[Rd] c(NA, 0+1i) not the same as c(as.complex(NA), 0+1i)?
Martin Maechler
m@ech|er @end|ng |rom @t@t@m@th@ethz@ch
Mon Nov 6 12:08:22 CET 2023
>>>>> Michael Chirico
>>>>> on Sun, 5 Nov 2023 09:41:42 -0800 writes:
> This is another follow-up to the thread from September
> "Recent changes to as.complex(NA_real_)".
> A test in data.table was broken by the changes for NA
> coercion to complex; the breakage essentially comes from
> c(NA, 0+1i)
> # vs
> c(as.complex(NA), 0+1i)
> The former is the output we tested against; the latter is essentially (via
> coerceVector() in C) what's generated by our data.table::shift()
> However, these are now (r85472) different:
> Im(c(NA, 0+1i))
> # [1] NA 1
> Im(c(as.complex(NA), 0+1i))
> # [1] 0 1
> The former matches the behavior of directly using NA_complex_:
> Im(c(NA_complex_, 0+1i))
> # [1] NA 1
> On R4.3.2, they both match the NA_complex_ behavior:
> Im(c(NA, 0+1i))
> # [1] NA 1
> Im(c(as.complex(NA), 0+1i))
> # [1] NA 1
> Is this intended behavior, does something need to be updated for c() as
> well?
> Certainly it's messing with my understanding of how c() behaves, e.g. in ?c
>> All arguments are coerced to a common type which is the type of the
> returned value
I think you have confused yourself, and everything behaves as expected:
As we now have (in R-devel, since {r85233 | maechler | 2023-09-29 })

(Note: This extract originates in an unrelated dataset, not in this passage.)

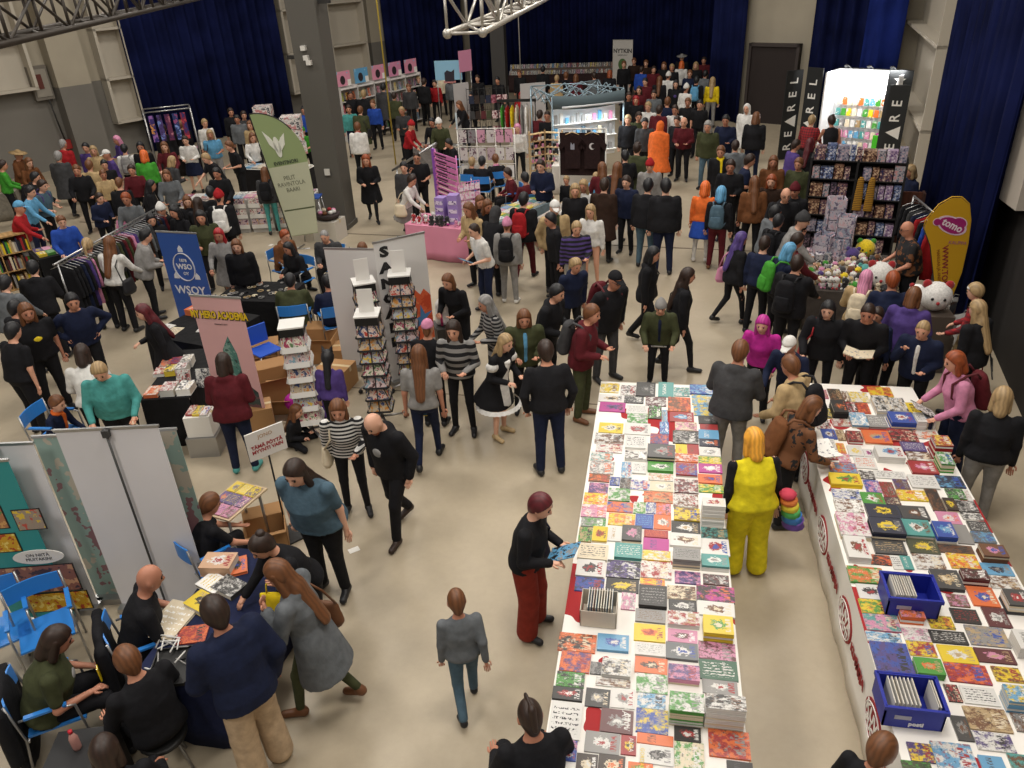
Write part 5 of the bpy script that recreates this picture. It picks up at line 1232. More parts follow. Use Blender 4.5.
BOOKS = {1: '''@590 380 6.83
80 20 120 55 0 e w 1;70 88 165 55 4 w a 2;75 145 165 60 4 P u 2;70 290 155 60 4 e w 2;45 360 185 65 4 w c 1;50 430 170 60 4 w r 1;15 485 140 60 3 w t 1;10 550 155 80 2 y w 1;0 635 135 50 6 c o 1;0 700 125 65 4 u p 1
215 35 100 65 3 w k 1;235 105 130 45 6 g k 1;255 165 140 55 4 w y 3;260 225 135 60 4 v w 1;245 290 165 70 6 w r 2;250 375 130 75 15 w k 3;245 480 140 50 20 w d 1;215 560 75 95 2 s w 1;295 565 90 60 12 w g 3;140 660 70 50 3 b g 1;210 665 70 65 5 k y 1;285 680 125 60 6 w b 1
320 15 125 85 8 k g 2;385 110 135 60 6 m w 1;400 175 100 75 5 d v 1;478 205 60 70 0 s y 1;478 285 60 70 0 b s 1;415 365 120 60 8 u r 1;400 435 175 80 40 g y 2;400 555 165 55 18 v w 2;405 635 160 45 6 w a 1;410 690 155 60 6 A w 2
470 15 100 85 6 t w 0;575 50 105 50 5 t w 1;525 115 165 90 8 o c 1;550 210 170 65 5 r s 2;585 285 145 50 5 A p 1;570 345 170 80 8 k y 1;585 435 75 60 0 e o 0;665 435 75 60 0 r c 0;585 498 150 50 10 o w 1;590 565 140 70 20 r b 1;580 675 155 80 8 m w 1
685 30 160 55 10 b s 1;705 100 150 60 3 s e 1;705 165 170 70 4 s e 1;750 240 120 50 5 k g 2;755 300 115 35 0 r m 0;745 338 140 55 6 s w 0;750 400 130 45 6 n w 2;755 460 135 50 5 w y 2;745 520 150 45 5 e v 1;745 568 150 55 8 P w 2;735 640 160 55 8 o r 2;745 710 160 50 5 v e 1
@580 480 6.4
35 75 145 75 5 e o 1;20 150 150 75 8 p w 1;15 235 150 55 5 y v 1;0 300 85 80 8 a v 1;85 295 95 80 15 e r 2;0 405 185 90 15 A g 3;-10 500 170 100 12 w g 2;-20 615 175 85 4 b n 1
190 50 130 70 8 v w 1;180 135 160 60 4 o b 1;190 210 160 70 4 e o 1;185 290 85 85 8 w a 0;275 285 120 85 20 g p 2;230 400 165 85 20 t w 3;175 510 210 100 5 k u 1;175 625 200 80 0 k e 2
415 70 180 65 5 o a 1;345 140 75 65 0 v w 1;425 140 60 65 0 b w 1;490 150 90 65 4 o p 1;360 215 110 80 3 b s 3;475 215 105 85 5 o w 2;415 315 145 45 4 r o 3;410 368 155 70 3 P u 0;405 445 170 60 5 e w 1;395 515 185 100 12 w r 1;390 620 150 60 10 o e 1
595 85 155 75 10 w c 1;605 175 155 75 12 e c 1;590 255 175 75 5 k w 2;580 335 185 75 15 w c 2;600 430 165 70 60 y g 3;610 580 155 70 8 u p 1
785 110 140 50 125 w r 2;775 300 160 65 5 t k 1;780 370 165 95 5 w r 2;780 470 165 70 35 t w 2;790 600 155 60 8 m g 1
@560 570 5.39
5 335 190 95 6 o k 1;15 430 175 105 6 o u 1;335 120 80 80 3 p w 1;210 340 160 80 12 s b 2;215 470 165 100 20 w g 1
430 75 145 100 20 k y 3;405 205 160 65 8 y c 3;405 285 160 85 6 e o 2;410 385 155 65 10 w y 3;410 460 165 85 6 o d 2
580 80 145 70 5 A c 1;590 150 145 65 3 k w 2;585 215 160 70 20 w r 1;585 315 150 65 4 p m 2;575 385 165 85 12 G w 2
740 80 190 80 8 k P 1;740 160 190 75 8 w c 2;775 240 150 90 45 e v 2;750 380 185 90 4 p m 1;750 475 195 105 5 1f5a40 w 3
@545 660 4.876
65 50 130 70 4 v k 1;45 125 140 60 8 k r 2;40 200 145 165 6 w k 3;85 380 75 50 3 p b 1;85 430 90 50 3 b w 2;140 450 120 90 5 d A 2;265 455 125 90 5 d A 2
205 5 90 55 3 g y 1;255 65 160 60 5 w c 1;205 135 120 90 5 k y 2;320 130 120 90 3 w y 2;280 225 150 120 6 m y 2;205 335 160 105 4 y w 2;375 365 85 85 4 r e 2;410 465 115 75 4 o v 2
450 60 145 90 5 w v 1;455 155 130 75 4 w s 1;450 230 150 115 5 b e 1;440 352 185 45 3 o k 0;465 410 160 110 4 w k 2
605 15 145 70 25 p u 1;610 150 165 90 65 v w 1;630 315 125 70 6 k r 2;630 395 140 125 5 A v 1
770 85 160 70 5 y w 2;780 160 190 75 85 w k 1;800 330 185 125 6 o r 1;905 490 120 60 0 k g 0''',
2: '''@800 380 6.83
40 130 90 60 4 w c 1;130 190 70 60 4 e k 1;60 200 70 60 4 k w 1;100 265 95 60 6 w r 1;140 330 90 60 5 b w 2;240 340 60 60 4 a c 1;150 400 90 60 4 w g 3;150 470 90 60 4 r w 1;230 430 70 60 4 o e 1;250 500 90 50 4 p w 1;30 55 90 60 5 t g 1;115 65 60 50 3 p r 1;185 60 85 65 5 k c 1;275 75 50 60 4 c w 1;320 80 130 60 8 w e 1;460 45 145 55 5 e o 1;205 135 95 70 45 k c 2;300 150 75 60 5 r k 1;375 155 80 60 5 o r 1;480 105 125 90 35 w k 1;595 120 135 75 25 w g 1;740 155 140 60 10 e d 0;215 260 115 45 5 w r 1;325 220 110 75 20 s w 1;450 240 115 70 12 y w 3;600 215 160 65 45 b w 2;765 220 80 55 55 w g 3;855 222 45 60 45 w b 3;903 222 45 60 45 s w 3;950 222 50 60 45 n w 3;305 345 100 60 25 r k 1;420 340 170 75 15 o a 2;595 330 200 80 8 r d 1;840 345 160 50 5 w o 1;900 375 120 60 85 r e 1;680 415 150 60 8 u w 3;720 485 165 55 5 c w 1;510 445 170 70 40 w s 2;300 445 110 60 8 w e 2;430 470 55 45 3 w P 2;345 520 150 70 6 w o 3;195 560 190 60 8 s o 1;200 630 195 70 25 e v 2;735 550 170 80 12 r p 2;925 490 90 70 55 v w 1;400 615 95 50 4 d w 1;500 615 200 50 4 w k 3;735 645 210 80 10 w y 3
@820 470 5.12
60 95 130 45 8 w b 1;220 50 75 55 4 b p 1;298 60 70 65 4 r c 1;370 45 70 50 4 u c 1;610 20 150 60 4 n s 1;70 145 130 60 8 w c 1;205 110 110 55 4 v w 2;385 95 140 50 6 e o 1;320 135 80 35 5 m g 1;530 95 75 95 5 d c 1;610 140 85 55 12 d e 2;655 95 110 45 4 v g 1;765 100 45 50 2 w r 3;230 170 160 60 10 n e 2;400 180 130 58 10 g c 2;80 215 140 100 25 w p 1;590 210 140 58 4 p w 2;735 215 120 35 3 w g 1;700 155 110 50 5 k y 1;250 240 160 70 35 n e 2;415 250 140 75 20 t w 2;560 260 105 75 35 b s 2;665 275 105 85 3 y y 0;755 260 125 50 5 g w 3;790 315 115 48 8 G s 1;120 335 115 95 30 w c 2;265 355 150 65 8 g a 3;435 345 145 70 6 f e 2;600 370 160 48 5 c g 1;800 375 130 60 35 c p 2;240 430 110 45 5 k o 1;357 435 45 60 5 w k 3;405 435 45 60 3 t w 0;470 425 140 70 3 w c 1;645 422 165 70 5 e o 1;830 468 155 60 5 s n 2;140 490 165 75 10 v o 1;710 500 130 50 35 m d 1;560 505 140 85 15 g a 2;860 538 140 60 4 w c 1;185 578 130 70 4 w k 2
@844 570 5.69
690 85 165 100 6 o b 2;862 102 150 80 50 g r 2;85 160 180 75 4 e v 1;580 135 105 60 5 c p 1;290 185 140 70 38 o p 1;600 215 140 72 5 k r 3;780 210 130 95 5 m w 2;110 245 190 85 6 p t 1;470 255 130 65 4 e k 1;685 312 210 100 4 y a 1;320 322 145 70 3 w p 1;480 337 190 68 4 k w 3;945 335 120 95 50 w y 0;350 398 145 75 3 e r 1;125 345 180 55 3 w s 1;150 405 205 165 15 b u 1;530 422 190 90 4 e w 2;735 438 200 75 6 m p 2;385 492 155 82 30 v o 2;570 522 215 100 5 r o 1;835 545 145 75 4 e c 1
@860 660 6.24
890 150 150 100 60 s e 1;530 150 60 90 4 k r 1;620 158 200 100 4 w k 3;640 285 240 130 3 a c 1;930 320 100 105 3 y c 1;700 440 215 115 3 w u 1;560 345 95 130 4 g y 2;290 510 140 105 3 u e 1;440 505 230 170 4 s w 1;735 590 140 90 3 s g 0;260 630 170 60 5 f v 1;910 570 130 100 3 t c 1'''}
CNM = {1: 'centre', 2: 'right'}
bk = []
for tb, src in BOOKS.items():
    xa, xb = (X0, X1) if tb == 1 else (RX0, RX1)
    for ln in src.split('\n'):
        if ln[0] == '@': ox, oy, sc_ = map(float, ln[1:].split()); continue
        for e in ln.split(';'):
            f = e.split(); x, y, w_, d_, t_ = [float(v)/sc_ for v in f[:5]]; x += ox; y += oy
            rg = (G(x+w_/2, y+d_/2, TZ)-Vector(CAM)); R_ = rg.length; hz = max(.012, t_/(775*math.hypot(rg.x, rg.y)/R_)*R_) if t_ else .01
            hz = min(hz, .26); z = TZ+hz; a = G(x, y, z); b_ = G(x+w_, y, z); c = G(x+w_/2, y+d_, z)
            wx = abs(b_.x-a.x); wy = abs(a.y-c.y); cx = (a.x+b_.x)/2; cy = a.y-wy/2
            if tb == 2: cx = min(cx, xb-.02-wx/2); 
            cx = min(max(cx, xa+wx/2-.03), xb-wx/2+.03)
            wx *= 1.07; wy *= 1.22; cy -= wy*.06
            bk.append([tb, cx, cy, max(.1, wx), max(.1, wy), hz, f[5], f[6], int(f[7]), int((cx-xa)/(xb-xa)*5)+1, x+w_/2, y])
# push neighbours apart so that no two books share a place
for it in range(60):
    mv = 0
    for i in range(len(bk)):
        for j in range(i):
            A_, B_ = bk[i], bk[j]
            if A_[0] != B_[0]: continue
            ox_ = (A_[3]+B_[3])/2-abs(A_[1]-B_[1]); oy_ = (A_[4]+B_[4])/2-abs(A_[2]-B_[2])
            if ox_ > .002 and oy_ > .002:
                mv += 1
                if ox_ < oy_: k = ox_/4*(1 if A_[1] > B_[1] else -1); A_[1] += k; B_[1] -= k; A_[3] -= ox_/2; B_[3] -= ox_/2
                else: k = oy_/4*(1 if A_[2] > B_[2] else -1); A_[2] += k; B_[2] -= k; A_[4] -= oy_/2; B_[4] -= oy_/2
    if not mv: break
NB = [len(bk)]; cap_left = 300-len(bk); rest = MB()
rows = {}
for b_ in sorted(bk, key=lambda v: -v[2]): rows.setdefault((b_[0], b_[9]), []).append(b_)
lay = []
for (tb, cl_), L_ in rows.items():
    for r, b_ in enumerate(L_):
        _, cx, cy, wx, wy, hz, c1, c2, st, _, bx_, by_ = b_
        n = max(1, round(hz/.02)); th = hz/n if n > 1 else hz
        jit = random.uniform(-.05, .05)*(.35 if n == 1 else .1)
        book('book', c1, c2, st, (wx-.004, wy-.004, th), (cx, cy, TZ+hz-th), jit, '%s book, %s print, column %d, row %d from back, %s table' % (wd(c1), wd(c2), cl_, r+1, CNM[tb]), 'books on the two long tables', side={'780160': 'o'}.get('', None))
        for k in range(n-1): lay.append((by_, tb, cl_, r, cx, cy, wx, wy, th, TZ+th*k, c1, c2, n-1-k))
lay.sort(key=lambda v: -v[0])
for i, (by_, tb, cl_, r, cx, cy, wx, wy, th, z, c1, c2, dn) in enumerate(lay):
    sc_ = random.choice([c1, c1, 'w', 'A']); jx, jy = random.uniform(-.003, .003), random.uniform(-.003, .003)
    if i < cap_left: book('book', c1, c2, 0, (wx-.008, wy-.008, th), (cx+jx, cy+jy, z), 0, 'book, number %d under the top, pile at column %d, row %d, %s table' % (dn, cl_, r+1, CNM[tb]), 'books on the two long tables', side=sc_)
    else: rest.box(cx+jx-wx/2+.004, cx+jx+wx/2-.004, cy+jy-wy/2+.004, cy+jy+wy/2-.004, z, z+th*.93, mat(sc_, .7))
if rest.V: tag(rest.build('lower_books'), 'lower books of the piles on the two long tables', 'books', kind='stuff')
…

• ‘as.complex(x)’ now returns ‘complex(real=x, imaginary=0)’
for _all_ numerical and logical ‘x’, notably also for ‘NA’
or ‘NA_integer_’.
==> as.complex(NA) is indeed complex(real = NA, imaginary = 0)
And now, in your
c(as.complex(NA), 0+1i)
you are calling c() on two complex numbers, i.e., there is *no* coercion
(and c(.) is rather "trivial"), and the same is true for
c(NA_complex_, 0+1i)
However, in 85233, I had only modified & added examples to ?as.complex,
and now have added more (corresponding to the above NEWS entry);
-> svn rev 85475
.............
The underlying "dilemma" that nobody can help us with is that
"almost infinitely" many different complex numbers z fulfill
is.na(z) |--> TRUE
and only one of them is NA_complex_ and that may be unintuitive.
OTOH, we already have for the doubles that there are at least two
different x fulfulling is.na(x), namely NaN and NA
and from C's point of view there are even considerably more
different NaN's .. but now I'm definitely digressing.